Stone Wall: The Paladins the player can summon. They do pretty modest damage, but they are very tough, and attract any nearby enemies that attack players and guardians. They can be overwhelmed on the front line, but serve admirably as a rear-guard in a tightly packed space. The Steel Weaver can upgrade them to regenerate health and stun enemies with their sword, turning them from rear-guards to frontline shock-troops.
Stuck Items: The crossbow is always in the first spell slot.
Shout Out: At the end of a wave, the Apprentice may invoke Charlie Sheen's "Winning!" line.
Smash Mook: The Ogres can take a lot of punishment, and also cause much more damage if they should reach your rift. They aren't affected by physics-based traps unless you upgrade them specifically to do so.
Springs Springs Everywhere: Spring Traps. Though, these affect the enemies rather then you, and always launch them in a specific direction, which you set when first placing them.
Stripped to the Bone: The acid bombs from the DLC Alchemist's Satchel inflict this on enemies, as do the automatically-refilling vats of acid in the Lost Adventures DLC.
This Loser Is You: The game starts with The Apprentice's master dying by cracking his head open on a rift staircase. As he's dying he reflects on his awesome Orc slaughtering accomplishments and goes on to say hope is lost now that it's up to The Apprentice given his rather low opinion of him.
Too Dumb to Live: The traps aren't exactly hidden or anything. The Orcs will blindly run into them anyway.
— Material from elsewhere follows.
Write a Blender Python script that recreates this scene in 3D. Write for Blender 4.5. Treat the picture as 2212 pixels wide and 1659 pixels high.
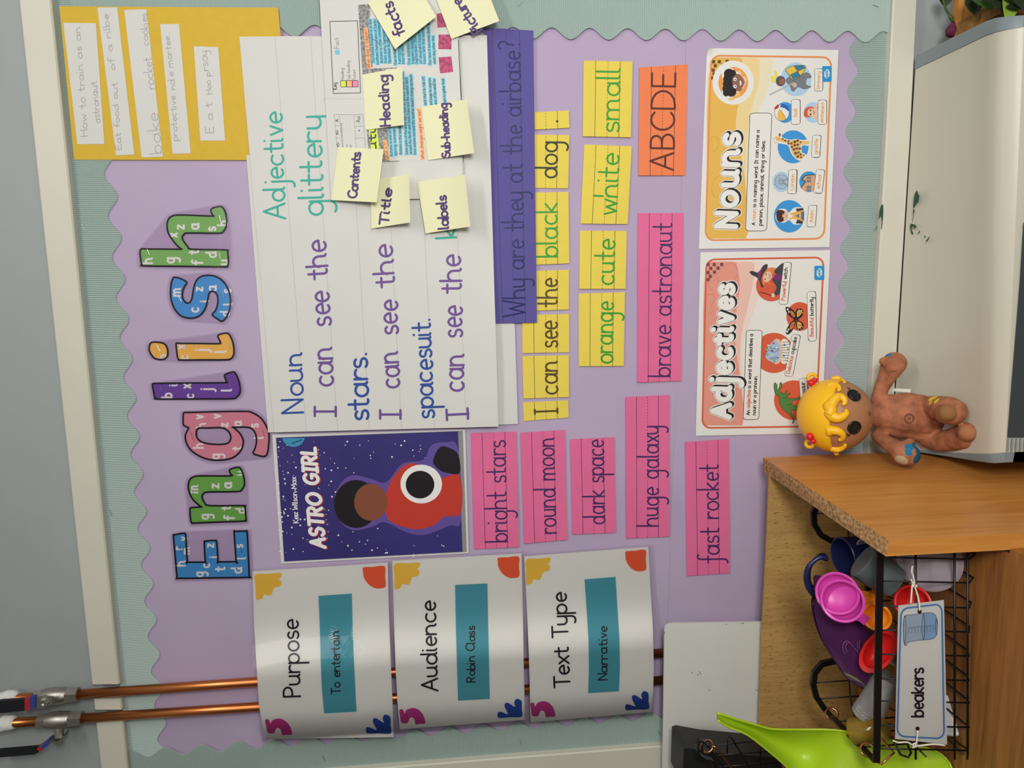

Good for you.
Some of the comments the orcs make about the sorceress in their head suggests at least part of this is her forcing them onward.
Hilariously, the orcs often remind each to watch out for traps, and then proceed walking onto said traps themselves, along with the ones who were warned.
Vent Physics: Vent Traps launch enemies up in the air, opening them up to further attacks.
The Un Fought: You never actually fight the sorceress, it is heavily implied at the end she dies at the hands of the orcs after losing her magical control over them.
We Need a Distraction: Orcs will stop to attack bomb barrels, Decoy traps and guardians. Paladins are especially good at this, tanking groups of Orcs while you hit them with an Area of Effect attack. Kobolds will run right past them.